No doubt John Horgan cracked a beer and sat down last Friday for the season opener of Big Timber. Consider it the BC Premier’s dirty little secret.
This History Channel series follows Ken Wenstob, owner of Sooke-based Wenstob Timber, and his crew as they blast logging roads and log old-growth trees off steep slopes about 30 km northwest of Port Alberni.
There’s nothing new here. Big Timber continues in the tradition of other reality TV shows that glorify the macho, nature-conquering pursuits of their mostly male stars.
You’ve seen it before with the Alaskan crab fisherman on Deadliest Catch or gold miners on Yukon Gold.
This time, it’s Wenstob’s crew logging on Klitsa Mountain, which rises above the west end of Sproat Lake just south of the highway between Port Alberni and Tofino.
The timing of the show’s release could not be more ironic, given how Premier Horgan’s thin green veneer is slowly being pealed way.
Despite his election promise, Horgan has failed to act on the 14 recommendations made by the Old Growth Strategic Review, a two-person panel that his government created.
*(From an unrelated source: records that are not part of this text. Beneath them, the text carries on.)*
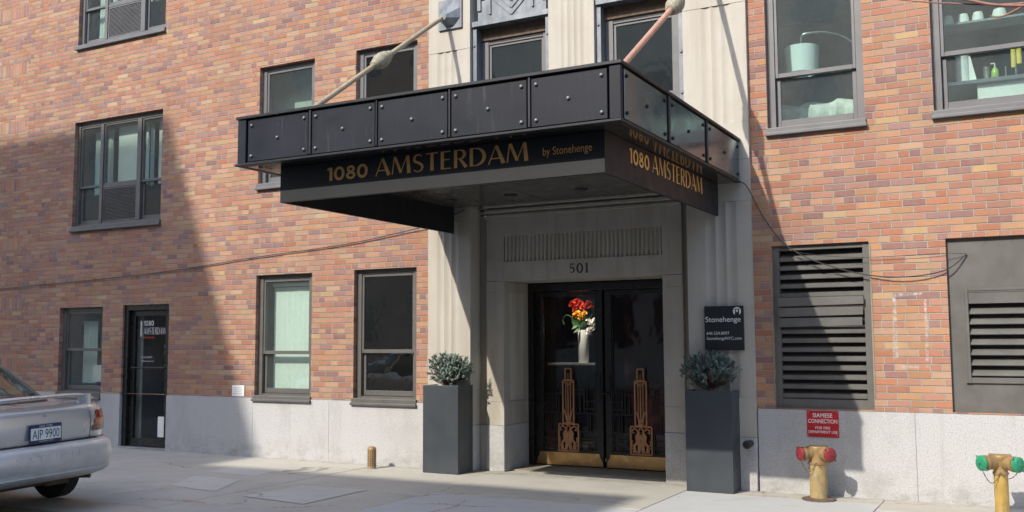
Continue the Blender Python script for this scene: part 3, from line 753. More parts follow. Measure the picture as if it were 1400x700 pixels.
# upper bays: centre pier, metal surrounds, spandrels, windows
mb = MB(); fc = [-4.66, -4.58, -4.50, -4.42, -4.34]
mb.prism(fluted(-4.82, -4.25, PF, fc, .3), 3.4, 9.6); mb.build('limestone_pier', M['lime'], B)
def bay(x0, x1):
    mb = MB(); mb.box(x0, x0+.062, .0, .3, 3.4, 5.27); mb.box(x1-.062, x1, .0, .3, 3.4, 5.27)
    for z in (3.7, 4.15, 4.6, 5.05):
        for x in (x0+.031, x1-.031): mb.lathe((x, .0, z), (0, -1, 0), [(0, .016), (.008, .016), (.014, .008)], 8)
    mb.box(x0+.01, x1-.01, -.03, .3, 5.275, 5.34)
    o = mb.build('bay_surround', M['zinc'], B, bevel=.003, seg=1)
    a, b = x0+.064, x1-.064; cx = (a+b)/2
    mb = MB(); mb.box(a, b, .03, .25, 5.345, 7.2)
    # stepped raised ribs at the sides and a chevron in the middle
    for s in (-1, 1):
        e = a if s < 0 else b
        for k, zz in enumerate((5.48, 5.62, 5.78)): mb.box(e-s*(.045*k), e-s*(.045*(k+1)), .012-.002*k, .03, zz, 7.1)
        mb.box(cx+s*.30, cx+s*.275, .012, .03, 5.42, 6.9)
        for k in range(17):
            z = 5.365+.085*k
            mb.add([(cx+s*x, y, z+q) for y in (.018, .030) for x, q in ((.005, 0), (.265, .245), (.265, .27), (.005, .025))], [(0, 1, 2, 3), (7, 6, 5, 4), (0, 4, 5, 1), (1, 5, 6, 2), (2, 6, 7, 3), (3, 7, 4, 0)])
    mb.fix = True
    sp = mb.build('spandrel_panel', M['zinc'], B)
    mb = frame_mb(a, b, 3.55, 5.13, .13, .09, .05, .05, .08)
    W = mb.build('window', M['framel'], B, bevel=.004, seg=1)
    sash(W, a+.092, b-.092, 4.18, 5.078, .15, M['framel'], .03, .05, glass='screen'); sash(W, a+.094, b-.094, 3.6, 4.20, .182, M['framel'], .03, .05, glass='screen')
    mb = MB(); mb.box(a, b, .11, .3, 5.132, 5.274); mb.build('head_board', M['rust'], W)
    room(W, a+.03, b-.03, 3.6, 5.1, M['dark'], 1.8, .24)
bay(-5.868, -4.822); bay(-4.248, -3.222)

# entrance doors ----------------------------------------------------------
DY = .80
mb = MB(); mb.box(-5.516, -5.45, DY-.06, DY+.12, 0.0, 2.2); mb.box(-3.63, -3.564, DY-.06, DY+.12, 0, 2.2); mb.box(-5.45, -3.63, DY-.06, DY+.12, 2.105, 2.2)
DF = mb.build('door_frame', M['blackd'], B, bevel=.005)
mb = MB(); mb.box(-5.515, -3.565, .28, .9, -.02, .015); mb.build('threshold', M['kerb'], DF, bevel=.006)
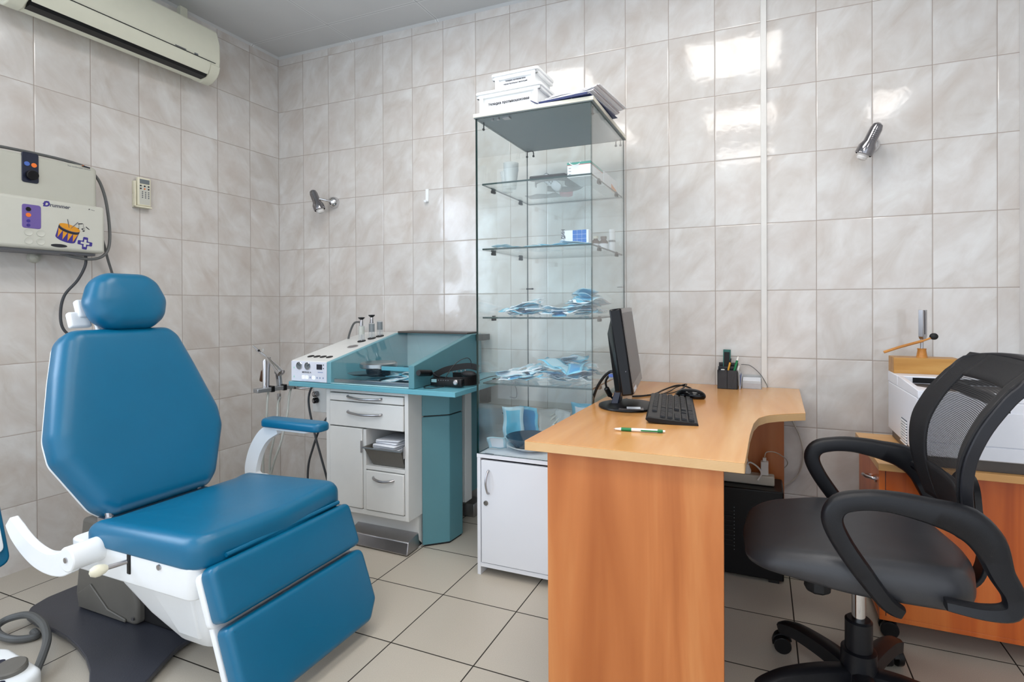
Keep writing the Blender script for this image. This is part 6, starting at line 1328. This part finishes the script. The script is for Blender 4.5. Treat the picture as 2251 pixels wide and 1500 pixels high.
loop = [surf(-0.97, 0.585+0.375*k/10, 0.012) for k in range(11)]+[surf(-0.6, 0.978, 0.016), surf(0, 0.984, 0.016), surf(0.6, 0.978, 0.016)]+[surf(0.97, 0.96-0.375*k/10, 0.012) for k in range(11)]
b.sweep(loop, [(-0.014, -0.010), (0.014, -0.010), (0.012, 0.016), (-0.012, 0.016)], up=(1, 0, 0), smooth=3); build('back_frame', b, 'nylon_grey', R_, bevel=0.003)
b = MB(); b.sweep([surf(-0.95, 0.895, 0.022), surf(-0.5, 0.885, 0.03), surf(0, 0.882, 0.034), surf(0.5, 0.885, 0.03), surf(0.95, 0.895, 0.022)], [(-0.014, -0.004), (0.014, -0.004), (0.014, 0.006), (-0.014, 0.006)], up=(1, 0, 0), smooth=5); build('top_bar', b, 'nylon', R_)
b = MB()
P, F = sheet(-0.80, 0.80, 0.580, 0.66, 0.02, 10, 6); b.add(P, F); b.sweep([surf(-0.55, 0.61, 0.035), surf(-0.3, 0.655, 0.045), surf(0.0, 0.668, 0.05), surf(0.3, 0.655, 0.045), surf(0.55, 0.61, 0.035)], [(-0.010, -0.004), (0.010, -0.004), (0.010, 0.006), (-0.010, 0.006)], up=(1, 0, 0), smooth=5)
build('lumbar_plate', b, 'nylon', R_, solid=0.006)
b = MB(); b.sweep([(3.25, CY, 0.378), (3.38, CY, 0.380), (3.455, CY, 0.400), (3.480, CY, 0.47), (3.465, CY, 0.60)], [(-0.03, -0.006), (0.03, -0.006), (0.03, 0.006), (-0.03, 0.006)], up=(0, 0, 1), smooth=6); build('back_stem', b, 'nylon', R_, bevel=0.003)
# loop arms
def office_arm(y, s):
    yt = y
    top = [(3.250, yt+0.028*s, 0.402), (3.215, yt+0.010*s, 0.428), (3.165, yt, 0.495), (3.122, yt, 0.560), (3.102, yt, 0.612), (3.118, yt, 0.648), (3.165, yt, 0.664), (3.225, yt, 0.668), (3.30, yt, 0.658), (3.366, yt, 0.640), (3.406, yt, 0.600), (3.428, yt, 0.540), (3.450, yt, 0.495), (3.444, yt, 0.460), (3.400, yt+0.01*s, 0.444), (3.335, yt+0.028*s, 0.440)]
    wd = [0.026, 0.036, 0.043, 0.045, 0.047, 0.047, 0.045, 0.048, 0.058, 0.074, 0.068, 0.050, 0.043, 0.036, 0.028, 0.022]
    pts, w = spline([Vector(p) for p in top], 5, wd); rings = []
    for i, p in enumerate(pts):
        t_ = (pts[min(i+1, len(pts)-1)]-pts[max(i-1, 0)]).normalized(); n_ = Vector((-t_.z, 0, t_.x)).normalized(); h = w[i]/2; k = 0.021
        # outward side of the loop carries a soft arm-pad edge
        sec = [(-k, h*0.55), (-k*0.7, h*0.9), (0, h*1.05), (k*0.7, h*0.9), (k, h*0.55), (k*0.75, -h*0.8), (k*0.3, -h), (-k*0.3, -h), (-k*0.75, -h*0.8)]
        rings.append([tuple(p+Vector((0, a_, 0))-n_*(-c_)*1.0) for a_, c_ in sec])
    b = MB(); b.loft(rings); return build('loop_arm', b, 'nylon', R_, smooth=50)
office_arm(-1.150, 1); office_arm(-0.608, -1)
for yy_, sg_ in ((-1.150, 1), (-0.608, -1)):
    b = MB(); b.tube([(3.385, yy_, 0.628), (3.400, yy_+0.03*sg_, 0.622), (3.410, yy_+0.085*sg_, 0.615)], 0.018); build('arm_back_link', b, 'nylon', R_)
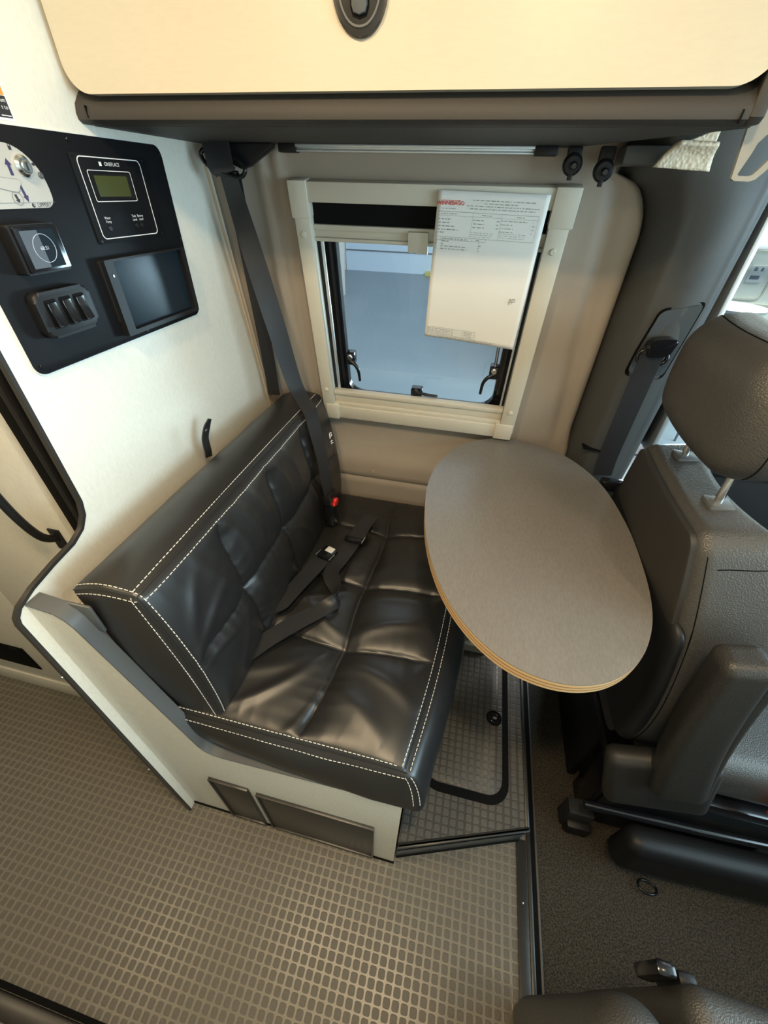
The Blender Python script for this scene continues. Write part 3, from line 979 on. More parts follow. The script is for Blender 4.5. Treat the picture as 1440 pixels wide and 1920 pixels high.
# white printed mark low on the belt side of the cushion
for i, ln in enumerate(([(0.0, 0.0), (0.0, 0.012), (0.008, 0.016), (0.018, 0.012)], [(0.004, 0.005), (0.014, 0.003), (0.018, 0.008)], [(0.000, -0.012), (0.008, -0.010), (0.016, -0.014)], [(0.001, -0.018), (0.010, -0.018), (0.016, -0.021)])):
    tube('printed_mark', [(-0.398 - 0.13 * a[1], 1.040 + a[0] * 0.9, 0.895 + a[1]) for a in ln], 0.0017, 'ink_white', mk, k=1, seg=5)

lap = root('lap_belt', 'long black lap belt lying folded across the bench cushion with its adjuster', 'seat belt', 'lap belt halves on the bench cushion')
Z0 = 0.664
ribbon('webbing', [(-0.405, 0.43, Z0 - 0.006), (-0.370, 0.475, Z0 + 0.002), (-0.325, 0.535, Z0), (-0.275, 0.590, Z0 + 0.001), (-0.252, 0.622, Z0 + 0.006), (-0.266, 0.655, Z0 + 0.013), (-0.292, 0.70, Z0 + 0.012), (-0.286, 0.760, Z0 + 0.006), (-0.276, 0.815, Z0 + 0.004), (-0.268, 0.86, Z0 + 0.005)],
       [(-0.7, 0.7, 0), (-0.7, 0.7, 0), (-0.72, 0.7, 0), (-0.75, 0.5, 0.1), (-0.3, 0.25, 0.8), (0.6, 0.3, 0.5), (0.95, 0.2, 0.2), (1, 0.0, 0), (1, -0.1, 0), (1, -0.1, 0)], 'web', lap, w0=0.046)
ribbon('webbing_end', [(-0.268, 0.850, Z0 + 0.006), (-0.262, 0.90, Z0 + 0.011), (-0.252, 0.95, Z0 + 0.006), (-0.244, 0.975, Z0 + 0.001)], [(1, -0.12, 0)] * 4, 'web', lap, w0=0.046)
ribbon('folded_tail', [(-0.262, 0.838, Z0 + 0.010), (-0.256, 0.90, Z0 + 0.017), (-0.244, 0.965, Z0 + 0.012)], [(1, -0.12, 0)] * 3, 'web', lap, w0=0.044)
ad = box('adjuster', -0.028, 0.028, -0.011, 0.011, -0.002, 0.005, 'black_gloss', lap, 0.002, mtx=Matrix.Translation((-0.270, 0.842, Z0 + 0.012)) @ Matrix.Rotation(-0.1, 4, 'Z'))
tube('adjuster_bar', [(-0.242, 0.828, Z0 + 0.016), (-0.238, 0.856, Z0 + 0.016)], 0.0022, 'chrome', lap, k=1)
lap2 = root('lap_belt', 'short black lap belt with a silver buckle end lying left of the long one', 'seat belt', 'lap belt halves on the bench cushion')
ribbon('webbing', [(-0.412, 0.525, Z0 - 0.012), (-0.385, 0.57, Z0 + 0.008), (-0.362, 0.63, Z0 + 0.018), (-0.348, 0.69, Z0 + 0.014), (-0.336, 0.745, Z0 + 0.008)], [(-0.6, 0.5, 0.2), (0.9, -0.3, 0.1), (0.95, -0.3, 0.1), (1, -0.25, 0), (1, -0.25, 0)], 'web', lap2, w0=0.048)
Mbk = Matrix.Translation((-0.328, 0.768, Z0 + 0.008)) @ Matrix.Rotation(-0.32, 4, 'Z')
box('buckle', -0.022, 0.022, -0.022, 0.024, -0.005, 0.008, 'black_gloss', lap2, 0.003, mtx=Mbk)
box('buckle_release', -0.010, 0.014, 0.002, 0.022, 0.0078, 0.0105, 'white_plastic', lap2, 0.001, mtx=Mbk)
tube('buckle_edge', [tuple(Mbk @ Vector((-0.023, -0.024, 0.006))), tuple(Mbk @ Vector((-0.023, 0.0, 0.006)))], 0.0018, 'chrome', lap2, k=1)
tube('buckle_edge', [tuple(Mbk @ Vector((0.023, -0.022, 0.006))), tuple(Mbk @ Vector((0.023, 0.004, 0.006)))], 0.0018, 'chrome', lap2, k=1)

# ================================================================== TABLE
tb = root('dining_table', 'egg-shaped grey laminate table with a plywood edge by the window', 'table')
tpts = [(0.1, 1.131), (0.200, 1.128), (0.295, 1.075), (0.366, 0.957), (0.394, 0.802), (0.396, 0.665), (0.387, 0.566), (0.367, 0.493), (0.333, 0.431), (0.284, 0.387), (0.228, 0.366), (0.172, 0.366), (0.117, 0.385), (0.064, 0.427), (0.020, 0.484), (-0.016, 0.558), (-0.044, 0.650), (-0.060, 0.748), (-0.066, 0.846), (-0.049, 0.955), (0.005, 1.068)]
q = [Vector((x, y, 0)) for x, y in tpts]
q = q[-1:] + q + q[:2]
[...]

Instead, he appointed yet another panel.
While waffling on old growth, Horgan is also quietly overseeing one of the biggest – and most expensive – deployments of police power in Canadian history. All to help one company log old-growth trees in Fairy Creek.
It’s literally in Horgan’s backyard, the riding of Langford-Juan de Fuca, that he represents in the legislature.
Though he likes to talk green, Horgan’s true colours are more Big Timber.
The show’s ridiculous yee haw, get ‘er done dialogue is, not surprisingly, sprinkled liberally with bleeped out F-bombs. That’s just in case viewers need to be persuaded that these heroic lumberjacks are engaged in a courageous and colourful battle with the rugged forests of Vancouver Island.
The choice of Wenstob as the focus of Big Timber fools nobody.
He comes across as a poor imitation of the cigar-chomping Colonel Quaritch who led the assault on the sacred forest in Avatar. Big Timber depicts him as a small-scale logger and owner of one of the last independent sawmills on VanIsle.
But sadly, it’s business as usual on the ground—a bunch of dudes whacking down big trees on steep mountainsides. As a result, the slopes are left prone to future landslides, erosion, and ecological destruction.
Big Timber is meant to be a gritty celebration of hard work in the backwoods of BC.
Instead, it comes off as a cruel parody—an indictment of John Horgan’s failure to show any leadership on old-growth.
Big Timber presents a snapshot of an outdated, whack ’em down-as-fast-we-can model of forestry. It captures it well.
Although it’s showing on the History Channel, unfortunately, the world it depicts is all too real in the present.